Human Movement Analysis: Ballistic Dynamics, and Edge Continuity for Pose Estimation

Abstract

We present two contributions to human movement analysis: (a) a ballistic dynamical model for recognizing movements, and (b) a model for coupling edge continuity with contour matching.

We describe a Bayesian approach for visual analysis of ballistic hand movements, namely reaches and strikes. These movements are most commonly used for interacting with objects and the environment. One of the key challenges to recognizing them is the variability of the target-location of the hand~- people can reach above their heads, for something on the floor, etc. Our approach recognizes them independent of the movement's target-location and direction by modelling the ballistic dynamics. A video sequence is automatically segmented into ballistic subsequences without tracking the hands. The segments are then classified into strike and reach movements based on low-level motion features. Each ballistic segment is further analyzed to compute qualitative labels for the movement's target-location and direction. Tests are presented with a set of reach and strike movement sequences.

We present an approach for whole-body pose contour matching.
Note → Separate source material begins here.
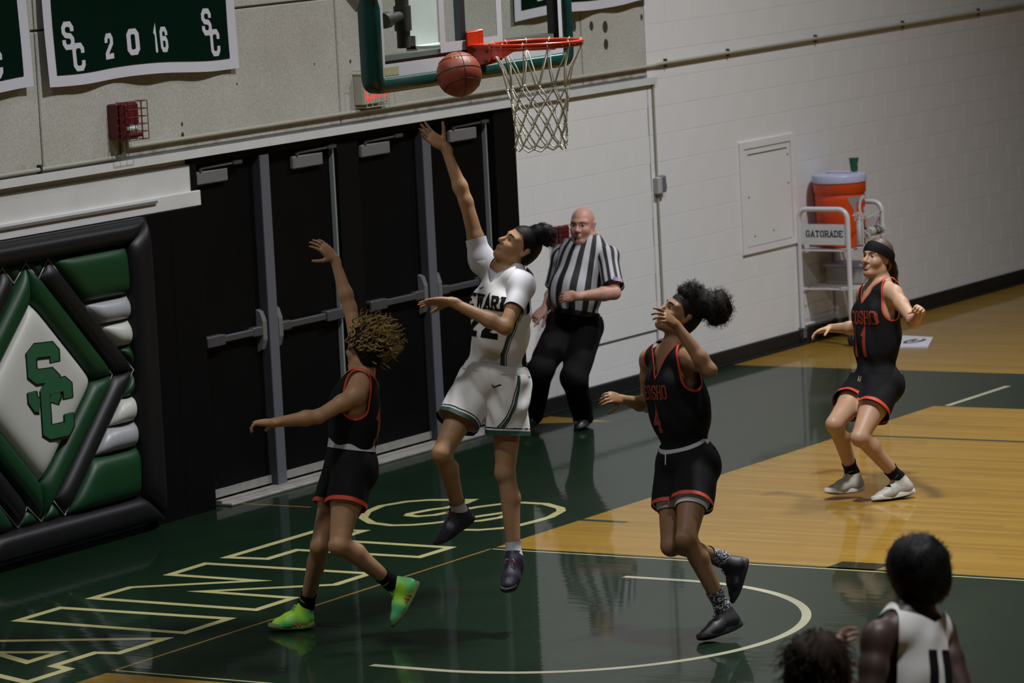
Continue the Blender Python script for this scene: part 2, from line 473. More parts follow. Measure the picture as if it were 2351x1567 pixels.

Contour matching in natural images in the absence of foreground-background segmentation is difficult. Usually an asymmetric approach is adopted, where a contour is said to match well if it aligns with a subset of the image's gradients. This leads to problems as the contour can match with a portion of an object's outline and ignore the remainder. We present a model for using edge-continuity to address this issue. Pairs of edge elements in the image are linked with affinities if they are likely to belong to the same object. A contour that matches with a set of image gradients is constrained to also match with other gradients having high affinities with the chosen ones. A Markov Random Field framework is employed to couple edge continuity and contour matching into a joint optimization process. The approach is illustrated with applications to pose estimation and human detection.